The Ugly Truth: Are Your Employee Handbook Policies and Non-Compete Agreements a Recipe for Litigation?

A question often asked by employers is whether they are legally required to have an employee handbook, and the answer is “no.”  A much better question to ask is whether it is a good idea for employers to legally protect themselves with a well-drafted and up-to-date employee handbook, and the answer to that question is a clear and definitive “yes.” 

A good employee handbook provides a road map for your company, and introduces employees to your culture, mission and values.  It should clearly and concisely communicate your policies, procedures and expectations to your employees and provide guidance to your supervisors.  In the event of employment litigation, what you have in your handbook as far as reporting harassment or discrimination, accommodating disabilities or religious beliefs, granting leave under the FMLA, or wage and hour issues, could make the difference between prevailing in a lawsuit, or having to pay an adverse judgment.
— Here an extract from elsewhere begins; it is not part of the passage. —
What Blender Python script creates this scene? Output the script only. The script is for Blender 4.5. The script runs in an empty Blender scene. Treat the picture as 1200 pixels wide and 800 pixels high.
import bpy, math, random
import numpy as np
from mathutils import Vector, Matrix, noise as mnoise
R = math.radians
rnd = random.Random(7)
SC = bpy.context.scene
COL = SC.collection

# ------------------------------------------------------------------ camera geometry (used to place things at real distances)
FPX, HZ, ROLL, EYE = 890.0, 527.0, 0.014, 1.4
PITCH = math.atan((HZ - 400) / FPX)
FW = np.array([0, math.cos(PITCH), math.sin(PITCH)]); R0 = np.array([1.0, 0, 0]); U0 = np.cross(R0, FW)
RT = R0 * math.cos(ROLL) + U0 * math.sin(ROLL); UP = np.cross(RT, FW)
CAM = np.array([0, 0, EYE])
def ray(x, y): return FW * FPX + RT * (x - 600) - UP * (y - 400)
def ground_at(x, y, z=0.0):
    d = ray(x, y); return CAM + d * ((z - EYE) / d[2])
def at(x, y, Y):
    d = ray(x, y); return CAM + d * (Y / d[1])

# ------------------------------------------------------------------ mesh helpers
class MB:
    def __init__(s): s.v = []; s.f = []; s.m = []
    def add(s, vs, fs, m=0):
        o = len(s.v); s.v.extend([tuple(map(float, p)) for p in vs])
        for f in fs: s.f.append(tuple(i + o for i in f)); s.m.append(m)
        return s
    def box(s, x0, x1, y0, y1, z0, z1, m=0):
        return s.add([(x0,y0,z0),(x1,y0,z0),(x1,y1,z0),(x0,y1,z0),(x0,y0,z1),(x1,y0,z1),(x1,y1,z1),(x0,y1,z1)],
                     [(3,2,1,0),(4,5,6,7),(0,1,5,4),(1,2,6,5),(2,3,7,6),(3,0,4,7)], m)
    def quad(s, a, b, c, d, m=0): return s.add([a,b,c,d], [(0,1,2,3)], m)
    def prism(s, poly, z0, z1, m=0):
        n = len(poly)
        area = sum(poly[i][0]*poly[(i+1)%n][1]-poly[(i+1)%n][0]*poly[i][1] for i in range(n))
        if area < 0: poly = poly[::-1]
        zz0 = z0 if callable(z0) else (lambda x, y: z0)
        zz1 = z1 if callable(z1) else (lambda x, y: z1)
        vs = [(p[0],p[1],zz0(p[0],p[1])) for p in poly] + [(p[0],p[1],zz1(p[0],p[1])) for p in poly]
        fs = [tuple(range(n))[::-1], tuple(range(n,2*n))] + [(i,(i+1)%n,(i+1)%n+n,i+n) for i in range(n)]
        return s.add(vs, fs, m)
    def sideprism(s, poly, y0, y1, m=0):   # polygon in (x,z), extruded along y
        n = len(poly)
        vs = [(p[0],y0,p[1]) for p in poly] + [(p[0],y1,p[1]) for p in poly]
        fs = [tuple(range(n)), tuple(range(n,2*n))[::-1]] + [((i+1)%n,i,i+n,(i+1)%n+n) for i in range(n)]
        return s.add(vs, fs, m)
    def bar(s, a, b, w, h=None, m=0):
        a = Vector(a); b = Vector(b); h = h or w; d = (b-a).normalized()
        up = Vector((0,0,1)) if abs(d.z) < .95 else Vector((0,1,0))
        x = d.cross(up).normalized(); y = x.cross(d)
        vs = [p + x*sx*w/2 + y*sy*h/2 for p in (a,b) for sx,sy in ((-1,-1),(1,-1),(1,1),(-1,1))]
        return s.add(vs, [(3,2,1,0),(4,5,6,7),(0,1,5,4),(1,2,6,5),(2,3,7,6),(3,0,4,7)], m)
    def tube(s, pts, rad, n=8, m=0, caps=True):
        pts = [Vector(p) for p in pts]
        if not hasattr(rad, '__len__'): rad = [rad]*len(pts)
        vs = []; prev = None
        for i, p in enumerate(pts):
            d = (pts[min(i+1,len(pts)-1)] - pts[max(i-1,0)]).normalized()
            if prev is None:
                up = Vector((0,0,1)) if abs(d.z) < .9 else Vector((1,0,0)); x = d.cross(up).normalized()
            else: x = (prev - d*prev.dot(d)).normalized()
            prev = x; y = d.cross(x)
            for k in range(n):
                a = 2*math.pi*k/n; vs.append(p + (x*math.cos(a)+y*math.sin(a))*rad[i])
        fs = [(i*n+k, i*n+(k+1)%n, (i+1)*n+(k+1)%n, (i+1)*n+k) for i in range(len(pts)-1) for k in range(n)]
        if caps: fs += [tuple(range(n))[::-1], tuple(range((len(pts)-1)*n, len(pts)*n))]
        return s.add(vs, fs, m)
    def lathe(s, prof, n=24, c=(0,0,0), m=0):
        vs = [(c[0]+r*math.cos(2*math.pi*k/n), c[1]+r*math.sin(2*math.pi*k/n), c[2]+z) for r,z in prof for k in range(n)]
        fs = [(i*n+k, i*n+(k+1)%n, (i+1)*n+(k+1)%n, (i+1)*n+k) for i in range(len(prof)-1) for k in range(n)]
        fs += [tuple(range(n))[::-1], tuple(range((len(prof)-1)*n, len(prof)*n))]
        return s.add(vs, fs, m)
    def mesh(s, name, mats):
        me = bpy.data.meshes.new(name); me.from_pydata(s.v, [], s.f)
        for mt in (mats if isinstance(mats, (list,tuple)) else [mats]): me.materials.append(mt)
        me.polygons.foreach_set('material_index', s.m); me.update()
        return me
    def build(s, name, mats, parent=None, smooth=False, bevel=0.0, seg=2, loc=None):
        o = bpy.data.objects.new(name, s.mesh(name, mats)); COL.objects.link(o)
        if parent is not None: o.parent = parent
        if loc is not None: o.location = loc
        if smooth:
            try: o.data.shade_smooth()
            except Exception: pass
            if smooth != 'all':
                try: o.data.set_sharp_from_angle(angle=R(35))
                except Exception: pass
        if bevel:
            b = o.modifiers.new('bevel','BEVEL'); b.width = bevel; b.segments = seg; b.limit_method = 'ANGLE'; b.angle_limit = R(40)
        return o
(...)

However, recent changes in how federal agencies interpret existing employment law, combined with outdated, poorly drafted or “boilerplate” policies, can turn your employee handbook into a recipe for costly litigation.  Likewise, a poorly drafted non-compete agreement that is found to be unenforceable, can result in the loss of business, customers and trade secrets.  Learning the “ugly truth” about these issues can go a long way in avoiding even uglier litigation.

Employee handbooks and non-compete agreements are valuable tools in effectively running your company and protecting your valid interests. Careful attention to tailoring both to your particular business is the best way to avoid a recipe for litigation.